The only writing of Laura Lippman’s I experienced prior to Hardly Knew Her was her 2007 standalone novel What the Dead Know, an intriguing, realistic mystery with a big surprise at the end. I had somehow managed to miss even the series for which Lippman is best known, the one featuring private detective Tess Monaghan. And as it turns out, I hardly knew Laura Lippman from reading just that one piece of her fiction.

Hardly Knew Her, Lippman’s new collection of 17 short stories (or 16 short stories and a novella, depending on how one classifies the book’s last piece), has a much different tone than I expected from her, one very unlike the what I previously experienced in her writing. This time, instead of serious reality, she offers up a combination of wry humor, nasty surprises, and cold blooded murder in a way that somehow makes even the most brutal crime seem almost comic or, at the very least, completely justifiable.

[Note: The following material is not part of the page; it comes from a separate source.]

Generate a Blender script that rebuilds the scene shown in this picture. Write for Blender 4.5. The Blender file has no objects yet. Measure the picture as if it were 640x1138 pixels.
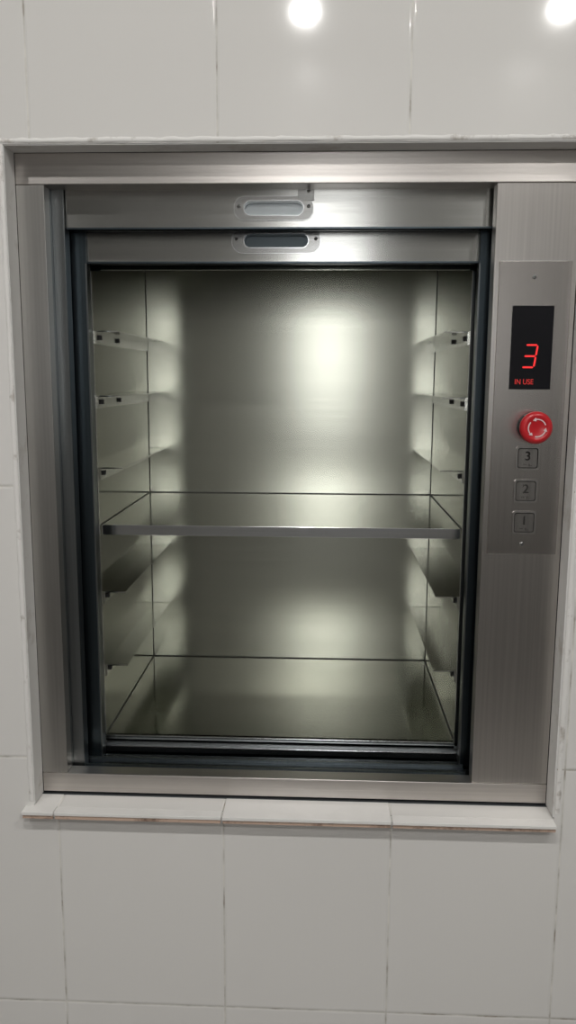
import bpy, bmesh, math, random
from mathutils import Vector, Matrix
random.seed(3)
S=bpy.context.scene
S.view_settings.view_transform='Standard'
COL=S.collection
# ------------------------------------------------------------ materials
def newmat(name):
    m=bpy.data.materials.new(name); m.use_nodes=True
    nt=m.node_tree; b=nt.nodes['Principled BSDF']
    return m,nt,b
def N(nt,t,**k):
    n=nt.nodes.new(t)
    for a,v in k.items(): setattr(n,a,v)
    return n
def ramp(nt,stops):
    r=N(nt,'ShaderNodeValToRGB'); e=r.color_ramp.elements
    e[0].position,e[0].color=stops[0][0],(*stops[0][1],1)
    e[1].position,e[1].color=stops[-1][0],(*stops[-1][1],1)
    for p,c in stops[1:-1]:
        x=e.new(p); x.color=(*c,1)
    return r
def steel(name,col,rough=.28,aniso=.7,tan=(0,0,1),brush='X',smudge=.12,bump=.02,metal=1.0,sc0=260,rvar=.0):
    m,nt,b=newmat(name); L=nt.links.new
    tc=N(nt,'ShaderNodeTexCoord')
    mp=N(nt,'ShaderNodeMapping')
    sc={'X':(3,sc0,sc0),'Z':(sc0,sc0,3),'Y':(sc0,3,sc0)}[brush]
    mp.inputs['Scale'].default_value=sc
    L(tc.outputs['Object'],mp.inputs['Vector'])
    n1=N(nt,'ShaderNodeTexNoise'); n1.inputs['Scale'].default_value=1.5; n1.inputs['Detail'].default_value=3
    L(mp.outputs[0],n1.inputs['Vector'])
    r1=ramp(nt,[(.3,tuple(c*(1-smudge) for c in col)),(.7,tuple(min(1,c*(1+smudge)) for c in col))])
    L(n1.outputs['Fac'],r1.inputs[0]); L(r1.outputs[0],b.inputs['Base Color'])
    b.inputs['Roughness'].default_value=rough
    b.inputs['Metallic'].default_value=metal
    b.inputs['Anisotropic'].default_value=aniso
    if aniso>0:
        cx=N(nt,'ShaderNodeCombineXYZ')
        for i in range(3): cx.inputs[i].default_value=tan[i]
        L(cx.outputs[0],b.inputs['Tangent'])
    if bump>0:
        bp=N(nt,'ShaderNodeBump'); bp.inputs['Strength'].default_value=bump; bp.inputs['Distance'].default_value=.001
        L(n1.outputs['Fac'],bp.inputs['Height']); L(bp.outputs[0],b.inputs['Normal'])
    return m
def plain(name,col,rough=.5,metal=0,emit=None,es=0,var=.08,scale=20):
    m,nt,b=newmat(name); L=nt.links.new
    tc=N(nt,'ShaderNodeTexCoord'); n=N(nt,'ShaderNodeTexNoise'); n.inputs['Scale'].default_value=scale; n.inputs['Detail'].default_value=4
    L(tc.outputs['Object'],n.inputs['Vector'])
    r=ramp(nt,[(.3,tuple(c*(1-var) for c in col)),(.7,tuple(min(1,c*(1+var)) for c in col))])
    L(n.outputs['Fac'],r.inputs[0]); L(r.outputs[0],b.inputs['Base Color'])
    b.inputs['Roughness'].default_value=rough; b.inputs['Metallic'].default_value=metal
    if emit: b.inputs['Emission Color'].default_value=(*emit,1); b.inputs['Emission Strength'].default_value=es
    return m
def tile_mat(name,col,px,pz,ox,oz,axh='X',axv='Z',grout=(.50,.485,.45),w=.0010,rough=.07):
    m,nt,b=newmat(name); L=nt.links.new
    tc=N(nt,'ShaderNodeTexCoord'); sp=N(nt,'ShaderNodeSeparateXYZ'); L(tc.outputs['Object'],sp.inputs[0])
    def M(op,a,bv=None,c=None):
        n=N(nt,'ShaderNodeMath',operation=op)
        for i,v in enumerate((a,bv,c)):
            if v is None: continue
            if isinstance(v,(int,float)): n.inputs[i].default_value=v
            else: L(v,n.inputs[i])
        return n.outputs[0]
    def dist(o,p,off):
        t=M('DIVIDE',M('SUBTRACT',o,off),p)
        t=M('FRACT',M('ADD',t,100.5)); t=M('ABSOLUTE',M('SUBTRACT',t,.5))
        return M('MULTIPLY',t,p)
    d=M('MINIMUM',dist(sp.outputs[axh],px,ox),dist(sp.outputs[axv],pz,oz))
    wn=N(nt,'ShaderNodeTexNoise'); wn.inputs['Scale'].default_value=60; wn.inputs['Detail'].default_value=3
    L(tc.outputs['Object'],wn.inputs['Vector'])
    ww=M('MULTIPLY_ADD',wn.outputs['Fac'],w*1.6,w*.2)
    mask=M('LESS_THAN',d,ww)
    dn=N(nt,'ShaderNodeTexNoise'); dn.inputs['Scale'].default_value=28; dn.inputs['Detail'].default_value=5
    L(tc.outputs['Object'],dn.inputs['Vector'])
    gr=ramp(nt,[(.33,(.27,.235,.19)),(.45,grout),(.62,tuple(min(1,c*1.3) for c in grout))])
    L(dn.outputs['Fac'],gr.inputs[0])
    cn=N(nt,'ShaderNodeTexNoise'); cn.inputs['Scale'].default_value=2.2; cn.inputs['Detail'].default_value=1
    L(tc.outputs['Object'],cn.inputs['Vector'])
    cr=ramp(nt,[(.3,tuple(c*.98 for c in col)),(.7,tuple(min(1,c*1.02) for c in col))]); L(cn.outputs['Fac'],cr.inputs[0])
    mix=N(nt,'ShaderNodeMix',data_type='RGBA'); L(mask,mix.inputs[0]); L(cr.outputs[0],mix.inputs[6]); L(gr.outputs[0],mix.inputs[7])
    L(mix.outputs[2],b.inputs['Base Color'])
    L(M('MULTIPLY_ADD',mask,.6,rough),b.inputs['Roughness'])
    pe=N(nt,'ShaderNodeMapRange',interpolation_type='SMOOTHSTEP'); pe.inputs[1].default_value=0; pe.inputs[2].default_value=.003
    L(d,pe.inputs[0])
    hh=M('MULTIPLY_ADD',cn.outputs['Fac'],1.2,pe.outputs[0])
    bp=N(nt,'ShaderNodeBump'); bp.inputs['Strength'].default_value=.4; bp.inputs['Distance'].default_value=.001
    L(hh,bp.inputs['Height']); L(bp.outputs[0],b.inputs['Normal'])
    b.inputs['Specular IOR Level'].default_value=.5
    return m
def dirty(name,base,dark,sc=30,t=.45,rough=.5):
    m,nt,b=newmat(name); L=nt.links.new
    tc=N(nt,'ShaderNodeTexCoord'); mp=N(nt,'ShaderNodeMapping'); mp.inputs['Scale'].default_value=(1,1,1)
    L(tc.outputs['Object'],mp.inputs[0])
    n=N(nt,'ShaderNodeTexNoise'); n.inputs['Scale'].default_value=sc; n.inputs['Detail'].default_value=7; n.inputs['Roughness'].default_value=.65
    L(mp.outputs[0],n.inputs['Vector'])
    r=ramp(nt,[(t-.10,dark),(t,tuple((a+c)/2 for a,c in zip(base,dark))),(t+.07,base)])
    L(n.outputs['Fac'],r.inputs[0]); L(r.outputs[0],b.inputs['Base Color'])
    b.inputs['Roughness'].default_value=rough
    bp=N(nt,'ShaderNodeBump'); bp.inputs['Strength'].default_value=.5; bp.inputs['Distance'].default_value=.001
    L(n.outputs['Fac'],bp.inputs['Height']); L(bp.outputs[0],b.inputs['Normal'])
    return m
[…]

The book is divided into four distinct sections, and it is in the first section of seven stories, titled “Girls Gone Wild,” that Lippman immediately alerts the reader as to what to expect. These particular girls can take care of themselves just fine, thank you, as someone probably should have warned the males who dared to threaten or cross any of them in this group of stories.

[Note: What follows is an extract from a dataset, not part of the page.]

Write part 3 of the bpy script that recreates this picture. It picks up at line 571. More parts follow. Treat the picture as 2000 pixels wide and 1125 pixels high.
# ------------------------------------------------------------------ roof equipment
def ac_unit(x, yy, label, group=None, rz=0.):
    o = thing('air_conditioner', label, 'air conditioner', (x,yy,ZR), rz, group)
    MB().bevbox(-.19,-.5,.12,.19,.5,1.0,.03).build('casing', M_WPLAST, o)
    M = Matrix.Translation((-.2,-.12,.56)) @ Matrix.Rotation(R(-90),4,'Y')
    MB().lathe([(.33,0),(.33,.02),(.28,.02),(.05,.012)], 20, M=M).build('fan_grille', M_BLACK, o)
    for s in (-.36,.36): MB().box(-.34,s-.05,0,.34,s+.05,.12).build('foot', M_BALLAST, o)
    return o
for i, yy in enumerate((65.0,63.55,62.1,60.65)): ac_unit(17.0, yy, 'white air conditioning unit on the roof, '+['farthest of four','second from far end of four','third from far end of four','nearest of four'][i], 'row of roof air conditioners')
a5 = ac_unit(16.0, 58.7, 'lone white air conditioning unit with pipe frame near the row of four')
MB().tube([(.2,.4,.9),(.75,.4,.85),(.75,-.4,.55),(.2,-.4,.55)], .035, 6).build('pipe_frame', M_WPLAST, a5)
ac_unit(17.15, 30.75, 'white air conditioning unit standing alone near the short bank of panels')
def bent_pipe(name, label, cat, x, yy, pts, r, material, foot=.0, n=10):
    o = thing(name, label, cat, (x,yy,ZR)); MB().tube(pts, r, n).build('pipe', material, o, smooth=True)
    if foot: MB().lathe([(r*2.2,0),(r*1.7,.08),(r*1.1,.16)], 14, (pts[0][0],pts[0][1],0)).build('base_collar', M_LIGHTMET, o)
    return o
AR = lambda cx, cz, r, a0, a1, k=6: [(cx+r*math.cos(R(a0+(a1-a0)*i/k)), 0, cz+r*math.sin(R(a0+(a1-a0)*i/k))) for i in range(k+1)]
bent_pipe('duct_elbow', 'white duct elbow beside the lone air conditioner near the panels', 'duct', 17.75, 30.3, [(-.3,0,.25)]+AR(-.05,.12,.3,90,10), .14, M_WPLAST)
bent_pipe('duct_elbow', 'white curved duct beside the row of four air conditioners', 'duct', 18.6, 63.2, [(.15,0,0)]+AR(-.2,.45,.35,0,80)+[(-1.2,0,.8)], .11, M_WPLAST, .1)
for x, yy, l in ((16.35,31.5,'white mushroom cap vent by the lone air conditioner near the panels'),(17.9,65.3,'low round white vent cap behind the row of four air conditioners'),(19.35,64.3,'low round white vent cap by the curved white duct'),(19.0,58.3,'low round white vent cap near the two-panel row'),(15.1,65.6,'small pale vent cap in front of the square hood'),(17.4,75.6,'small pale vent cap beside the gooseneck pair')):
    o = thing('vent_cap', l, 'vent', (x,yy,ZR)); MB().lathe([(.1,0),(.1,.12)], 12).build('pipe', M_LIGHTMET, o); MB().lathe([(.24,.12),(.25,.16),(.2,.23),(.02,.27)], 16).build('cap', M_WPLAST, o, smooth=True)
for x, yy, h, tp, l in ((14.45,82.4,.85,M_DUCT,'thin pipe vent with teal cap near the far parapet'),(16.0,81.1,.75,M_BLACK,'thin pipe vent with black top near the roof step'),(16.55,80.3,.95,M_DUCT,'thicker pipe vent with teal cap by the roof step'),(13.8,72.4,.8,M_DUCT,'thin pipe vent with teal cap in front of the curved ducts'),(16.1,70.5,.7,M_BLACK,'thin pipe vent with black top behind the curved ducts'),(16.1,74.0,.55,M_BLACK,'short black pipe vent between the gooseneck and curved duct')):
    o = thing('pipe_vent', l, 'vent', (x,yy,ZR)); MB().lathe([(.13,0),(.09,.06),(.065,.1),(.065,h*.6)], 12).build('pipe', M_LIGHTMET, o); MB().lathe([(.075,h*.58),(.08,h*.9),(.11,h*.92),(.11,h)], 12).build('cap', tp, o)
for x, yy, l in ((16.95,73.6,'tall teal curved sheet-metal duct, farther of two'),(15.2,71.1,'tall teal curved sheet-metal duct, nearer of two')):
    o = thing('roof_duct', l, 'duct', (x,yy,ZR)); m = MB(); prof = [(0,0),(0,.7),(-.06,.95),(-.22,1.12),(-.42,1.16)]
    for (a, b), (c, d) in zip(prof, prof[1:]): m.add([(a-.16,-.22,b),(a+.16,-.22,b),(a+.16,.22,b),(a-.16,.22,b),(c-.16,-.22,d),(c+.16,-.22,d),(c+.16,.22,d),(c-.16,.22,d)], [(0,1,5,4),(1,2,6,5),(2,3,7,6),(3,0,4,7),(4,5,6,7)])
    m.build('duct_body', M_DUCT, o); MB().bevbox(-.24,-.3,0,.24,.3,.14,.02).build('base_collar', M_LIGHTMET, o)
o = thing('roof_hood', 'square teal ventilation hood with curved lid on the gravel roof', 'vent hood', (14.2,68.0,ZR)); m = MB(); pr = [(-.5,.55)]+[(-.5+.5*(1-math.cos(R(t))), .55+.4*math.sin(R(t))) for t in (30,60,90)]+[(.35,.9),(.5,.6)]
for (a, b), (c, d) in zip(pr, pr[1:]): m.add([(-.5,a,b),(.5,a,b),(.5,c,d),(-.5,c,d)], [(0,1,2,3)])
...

Readers familiar with Lippman’s fiction know that most of it, including the Tess Monaghan stories, is set in Baltimore. For that reason, Lippman calls the second section of the book, comprised of four stories placed in cities like Dublin and New Orleans, “Other Cities, Not My Own.” No matter what their location, there are few good girls in this group of stories either and not many men able to keep up with them. Most, in fact, would have been happy enough just to have survived an encounter with these women.

Part three of the book, “My Baby Walks the Streets of Baltimore, finds Lippman back in familiar territory and includes two Tess Monaghan stories and a less successful faux newspaper “Sunday Lifestyle” kind of feature on female detective Monaghan. “The Shoeshine Man’s Regrets” is a particularly affecting introduction to the ways and style of Tess Monaghan and will create some follow-up interest in that character. The other Monaghan story, “Ropa Vieja” does not work quite as well due to its somewhat obvious crime solution and the newspaper piece just seems jarringly out of place.

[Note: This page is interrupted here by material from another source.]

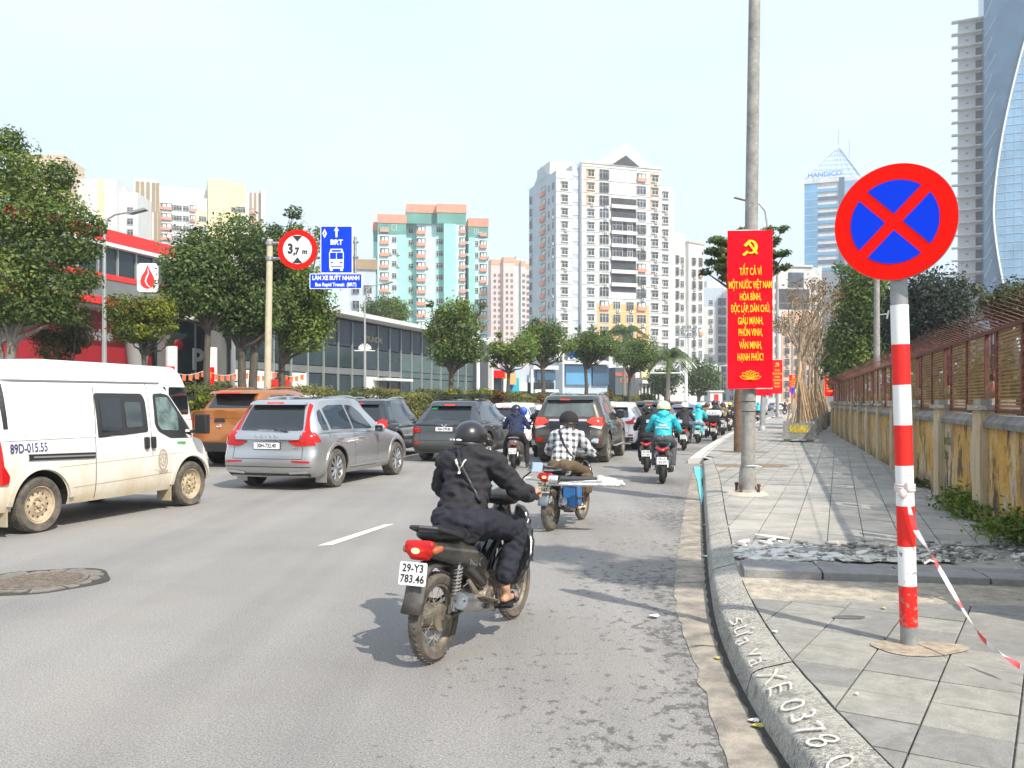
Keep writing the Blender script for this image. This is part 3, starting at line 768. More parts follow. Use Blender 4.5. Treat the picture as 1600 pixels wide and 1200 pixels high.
# ============================================================ no-stopping sign with striped pole
RED=mat('sign_red',(.85,.008,.003),.6,var=.04,spec=.08);BLUE=mat('sign_blue',(.003,.045,.72),.6,spec=.08)
def pole_paint(name,col):
    m=bpy.data.materials.new(name);m.use_nodes=True;nt=m.node_tree;b=nt.nodes['Principled BSDF'];t=nt.nodes.new('ShaderNodeTexCoord').outputs['Object']
    n_=tex(nt,'Noise',t,22,Detail=6,Roughness=.7).outputs[0]
    sx=nt.nodes.new('ShaderNodeSeparateXYZ');nt.links.new(t,sx.inputs[0])
    low=mathn(nt,'SUBTRACT',n_,mathn(nt,'MULTIPLY',sx.outputs[2],.16))
    nt.links.new(mixc(nt,ramp(nt,low,[(.53,(0,0,0)),(.545,(1,1,1))]),col,(.22,.22,.2)),b.inputs['Base Color']);b.inputs['Roughness'].default_value=.45;return m
PRED=pole_paint('worn_red_paint',(.78,.012,.006));PWHT=pole_paint('worn_white_paint',(.8,.79,.76))
POLEG=mat('galvanised_grey',(.3,.3,.3),.5,.4,var=.2,vs=10)
p=G(1421,1008,.18)
sg=empty('road_sign',p,0,'round red and blue no stopping sign on a striped pole','road sign')
PH=2.66;pr=.05
lean=Vector(((1404-1421)/1350*p.y/(570/1350*p.y),0,1))
def LP(z):return Vector((lean.x*z,0,z))
zb=[0,.115,.35,.58,.815,1.05,1.285,1.52,1.755,1.985,2.12]
cols=['g','r','w','r','w','r','w','r','w','g']
pole=MB();pole.tube([LP(0),LP(2.75)],pr-.002,20);pob=pole.build('pole',POLEG,sg)
for i,c in enumerate(cols):
    if c=='g':continue
    mb=MB();mb.tube([LP(zb[i]),LP(zb[i+1]-.0005)],pr,24,cap=False);mb.build('band',PRED if c=='r' else PWHT,pob)
sn=Vector((-.6,-.8,0)).normalized();sa=Vector((-sn.y,sn.x,0))
cz=Vector((0,0,2.46))+LP(2.46)*1;cz.z=2.46
Msg=M4(Vector((LP(2.46).x,0,2.46))+sn*.062,sa,(0,0,1))
if Msg.col[2].xyz.dot(sn)<0:Msg=M4(Vector((LP(2.46).x,0,2.46))+sn*.062,-sa,(0,0,1))
def circ(r,n=64,a0=0):return [(r*math.cos(a0+2*PI*k/n),r*math.sin(a0+2*PI*k/n)) for k in range(n)]
rr=.335
mb=MB();mb.prism(circ(rr),Msg,.006);d_=mb.build('disc',RED,sg)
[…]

The fourth section of the book is the 54-page story, “Scratch a Woman,” about an upscale, work-from-home madam who, in the everyday world, is known to her neighbors as a wealthy soccer mom raising a son on her own. Few, even her sister who lives nearby, know much about her and she is careful to keep it that way until circumstances force her to help her sister cover up a crime that could send both of them to prison. This is by far the longest piece in the book and it is probably no accident that it is also its most effective story.

Hardly Knew Her is a fun-to-read collection that remains fairly light all the way through despite the gruesome crimes committed in many of the stories. Its many surprises and twisted endings help make it all go down pretty easy.